Exercise requirements: Everything from the first line down to the line containing "p = FF.px(735, 964, -.25);" should be reproduced exactly; please include nothing else.

+++ Supplied material

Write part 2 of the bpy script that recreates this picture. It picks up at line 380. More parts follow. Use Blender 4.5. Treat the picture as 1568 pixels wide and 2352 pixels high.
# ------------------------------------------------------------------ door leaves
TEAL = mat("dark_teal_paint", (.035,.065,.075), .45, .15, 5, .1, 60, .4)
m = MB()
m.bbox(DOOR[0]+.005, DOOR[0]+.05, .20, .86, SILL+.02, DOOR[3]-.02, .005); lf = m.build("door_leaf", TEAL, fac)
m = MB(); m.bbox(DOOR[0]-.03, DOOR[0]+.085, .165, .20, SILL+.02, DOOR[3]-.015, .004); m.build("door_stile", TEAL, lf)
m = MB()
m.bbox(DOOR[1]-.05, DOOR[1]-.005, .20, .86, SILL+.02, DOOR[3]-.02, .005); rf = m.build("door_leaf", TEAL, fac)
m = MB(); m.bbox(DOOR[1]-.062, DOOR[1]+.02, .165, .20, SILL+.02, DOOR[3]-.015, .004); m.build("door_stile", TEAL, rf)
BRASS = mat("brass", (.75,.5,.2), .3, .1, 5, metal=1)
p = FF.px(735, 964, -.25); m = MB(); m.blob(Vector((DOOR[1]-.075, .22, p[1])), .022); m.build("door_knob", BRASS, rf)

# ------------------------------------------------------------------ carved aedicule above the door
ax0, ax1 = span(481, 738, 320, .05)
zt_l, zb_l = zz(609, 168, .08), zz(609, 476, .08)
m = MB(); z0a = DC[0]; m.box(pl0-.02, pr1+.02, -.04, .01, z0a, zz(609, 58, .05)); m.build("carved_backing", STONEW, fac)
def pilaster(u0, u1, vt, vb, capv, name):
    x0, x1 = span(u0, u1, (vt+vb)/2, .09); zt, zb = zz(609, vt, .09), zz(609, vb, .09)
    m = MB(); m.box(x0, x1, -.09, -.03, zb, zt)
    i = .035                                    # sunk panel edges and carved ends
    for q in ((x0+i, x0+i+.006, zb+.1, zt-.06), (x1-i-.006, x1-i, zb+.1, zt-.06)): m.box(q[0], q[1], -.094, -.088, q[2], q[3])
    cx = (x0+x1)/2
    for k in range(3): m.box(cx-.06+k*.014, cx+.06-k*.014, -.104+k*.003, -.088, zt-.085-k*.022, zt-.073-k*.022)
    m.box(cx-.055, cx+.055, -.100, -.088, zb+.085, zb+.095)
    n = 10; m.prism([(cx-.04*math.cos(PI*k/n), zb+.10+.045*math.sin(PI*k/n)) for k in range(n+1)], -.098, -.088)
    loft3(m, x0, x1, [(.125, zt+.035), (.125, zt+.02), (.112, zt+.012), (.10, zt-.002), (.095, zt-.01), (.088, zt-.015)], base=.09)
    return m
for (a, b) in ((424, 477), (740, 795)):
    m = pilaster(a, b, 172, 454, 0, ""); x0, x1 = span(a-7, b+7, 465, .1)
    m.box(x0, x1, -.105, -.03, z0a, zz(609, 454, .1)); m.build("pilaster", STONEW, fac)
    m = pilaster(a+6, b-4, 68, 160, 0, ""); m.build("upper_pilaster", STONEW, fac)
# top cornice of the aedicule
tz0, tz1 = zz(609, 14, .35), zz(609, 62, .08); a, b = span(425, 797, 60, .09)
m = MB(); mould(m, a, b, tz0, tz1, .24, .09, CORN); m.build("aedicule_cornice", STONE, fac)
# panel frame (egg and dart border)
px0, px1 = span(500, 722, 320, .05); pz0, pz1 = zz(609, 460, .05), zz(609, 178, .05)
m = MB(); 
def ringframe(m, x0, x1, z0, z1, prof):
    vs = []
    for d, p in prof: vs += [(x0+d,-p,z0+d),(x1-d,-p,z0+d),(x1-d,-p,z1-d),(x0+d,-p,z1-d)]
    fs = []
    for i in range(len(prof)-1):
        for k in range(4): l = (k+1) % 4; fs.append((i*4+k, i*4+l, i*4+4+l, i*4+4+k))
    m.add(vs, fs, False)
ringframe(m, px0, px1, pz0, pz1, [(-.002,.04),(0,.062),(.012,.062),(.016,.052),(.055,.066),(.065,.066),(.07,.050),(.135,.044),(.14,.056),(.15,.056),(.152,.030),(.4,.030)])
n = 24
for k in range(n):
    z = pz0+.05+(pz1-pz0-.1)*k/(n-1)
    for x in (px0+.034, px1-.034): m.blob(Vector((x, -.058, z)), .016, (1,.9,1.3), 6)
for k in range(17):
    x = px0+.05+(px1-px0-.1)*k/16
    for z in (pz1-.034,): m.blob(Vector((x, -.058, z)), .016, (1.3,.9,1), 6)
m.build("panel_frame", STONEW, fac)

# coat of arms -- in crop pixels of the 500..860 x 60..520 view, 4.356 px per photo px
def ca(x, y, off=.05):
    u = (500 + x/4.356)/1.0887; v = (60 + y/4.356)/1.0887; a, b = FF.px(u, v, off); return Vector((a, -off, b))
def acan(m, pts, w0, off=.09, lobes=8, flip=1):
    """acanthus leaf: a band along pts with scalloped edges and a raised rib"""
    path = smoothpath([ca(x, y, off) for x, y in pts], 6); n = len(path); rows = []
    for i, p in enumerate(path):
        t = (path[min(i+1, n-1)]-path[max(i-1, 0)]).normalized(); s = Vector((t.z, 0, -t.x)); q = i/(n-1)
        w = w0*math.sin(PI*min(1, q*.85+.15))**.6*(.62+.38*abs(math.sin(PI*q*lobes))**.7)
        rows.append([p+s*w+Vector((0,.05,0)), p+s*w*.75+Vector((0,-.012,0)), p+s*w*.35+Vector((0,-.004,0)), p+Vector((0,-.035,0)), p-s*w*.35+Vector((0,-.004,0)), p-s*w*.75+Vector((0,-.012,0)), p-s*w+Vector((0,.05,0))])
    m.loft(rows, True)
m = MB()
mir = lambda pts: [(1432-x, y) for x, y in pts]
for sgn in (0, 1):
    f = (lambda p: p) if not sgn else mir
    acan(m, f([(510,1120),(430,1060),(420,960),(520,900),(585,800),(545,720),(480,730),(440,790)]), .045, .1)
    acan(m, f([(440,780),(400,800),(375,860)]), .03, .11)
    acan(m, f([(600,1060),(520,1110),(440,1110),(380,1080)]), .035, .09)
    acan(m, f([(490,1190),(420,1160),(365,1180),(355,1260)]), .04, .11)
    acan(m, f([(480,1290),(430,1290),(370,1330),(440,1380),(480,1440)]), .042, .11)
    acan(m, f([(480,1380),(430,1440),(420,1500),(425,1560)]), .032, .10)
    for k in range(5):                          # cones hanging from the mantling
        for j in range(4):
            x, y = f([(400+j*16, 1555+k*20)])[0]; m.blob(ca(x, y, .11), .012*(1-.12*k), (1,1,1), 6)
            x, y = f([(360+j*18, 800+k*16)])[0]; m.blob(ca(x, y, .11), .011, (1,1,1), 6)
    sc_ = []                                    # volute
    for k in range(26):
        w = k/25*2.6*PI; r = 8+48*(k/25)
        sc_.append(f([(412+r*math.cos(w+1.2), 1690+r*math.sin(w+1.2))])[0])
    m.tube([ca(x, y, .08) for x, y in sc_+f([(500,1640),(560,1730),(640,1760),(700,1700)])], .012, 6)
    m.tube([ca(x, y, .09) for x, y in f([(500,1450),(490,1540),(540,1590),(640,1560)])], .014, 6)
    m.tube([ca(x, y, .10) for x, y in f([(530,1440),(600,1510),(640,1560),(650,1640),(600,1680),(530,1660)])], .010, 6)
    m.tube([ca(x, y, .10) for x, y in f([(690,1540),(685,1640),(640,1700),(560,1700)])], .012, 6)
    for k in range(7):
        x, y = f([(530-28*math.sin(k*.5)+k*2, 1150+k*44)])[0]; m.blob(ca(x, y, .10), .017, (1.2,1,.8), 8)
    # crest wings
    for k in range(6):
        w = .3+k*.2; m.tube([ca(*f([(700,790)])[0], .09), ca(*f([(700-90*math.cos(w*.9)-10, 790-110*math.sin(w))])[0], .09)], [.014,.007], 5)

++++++

Solution to this task:
Write part 2 of the bpy script that recreates this picture. It picks up at line 380. More parts follow. Use Blender 4.5. Treat the picture as 1568 pixels wide and 2352 pixels high.
# ------------------------------------------------------------------ door leaves
TEAL = mat("dark_teal_paint", (.035,.065,.075), .45, .15, 5, .1, 60, .4)
m = MB()
m.bbox(DOOR[0]+.005, DOOR[0]+.05, .20, .86, SILL+.02, DOOR[3]-.02, .005); lf = m.build("door_leaf", TEAL, fac)
m = MB(); m.bbox(DOOR[0]-.03, DOOR[0]+.085, .165, .20, SILL+.02, DOOR[3]-.015, .004); m.build("door_stile", TEAL, lf)
m = MB()
m.bbox(DOOR[1]-.05, DOOR[1]-.005, .20, .86, SILL+.02, DOOR[3]-.02, .005); rf = m.build("door_leaf", TEAL, fac)
m = MB(); m.bbox(DOOR[1]-.062, DOOR[1]+.02, .165, .20, SILL+.02, DOOR[3]-.015, .004); m.build("door_stile", TEAL, rf)
BRASS = mat("brass", (.75,.5,.2), .3, .1, 5, metal=1)
p = FF.px(735, 964, -.25); m = MB(); m.blob(Vector((DOOR[1]-.075, .22, p[1])), .022); m.build("door_knob", BRASS, rf)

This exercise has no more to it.